I know why his school wants to know all of that.  The parents in our community love their children.  They want them to be safe from cars on the street as well as from predators who would harm them.  They want them to come home safely from school at the end of the day, happy and healthy.  Those parents want their children to learn in a safe environment.  Those parents want what’s best for their kids physically, emotionally, socially, academically, and athletically.  Good for them!  I want that for them too and especially for my dear grandson.

This past Sunday in Mark 9:42 Jesus said, “If anyone causes one of these little ones who believe in me to sin, it would be better for him to be thrown into the sea with a large millstone tied around his neck.”  In the very next chapter Mark records these words of Jesus, “Let the little children come to me, and do not hinder them, for the kingdom of God belongs to such as these.”  (10:14)  It’s clear that Jesus loves children, too.  He, too, wants them kept safe, fed, loved, raised, and treasured.  But he wants even more than that for them.  He wants them to know him.  He wants to have a relationship with children.  His words from Mark 9 and Mark 10 mean that he is really, earnestly, uncompromisingly serious about our bringing our children to him for blessing and about not doing anything that would prevent them from coming or that would cause them to turn away. 

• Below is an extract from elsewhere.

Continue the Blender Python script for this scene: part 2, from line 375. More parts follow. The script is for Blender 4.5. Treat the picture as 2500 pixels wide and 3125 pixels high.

So maybe it’s good that we parents run our own background check on ourselves in this regard.  Have I brought my children to Jesus so that he can bless them through Holy Baptism?  Am I faithfully bringing my little ones to God’s house so that he can bless them there through his Word?  Am I sharing the Word with my children in family devotions?  Do I reflect God’s will and God’s forgiveness and love in my parenting?  If you realize you’ve fallen short, if you see that you could have done better, don’t despair.  God forgives sins.  If you want to honor him by doing better, be confident that he stands ready to help strengthen you and guide you through his Word.  If we at Ascension Lutheran Church can be assistance to you in this, please let us know.  We want for your child what Jesus wants for your child.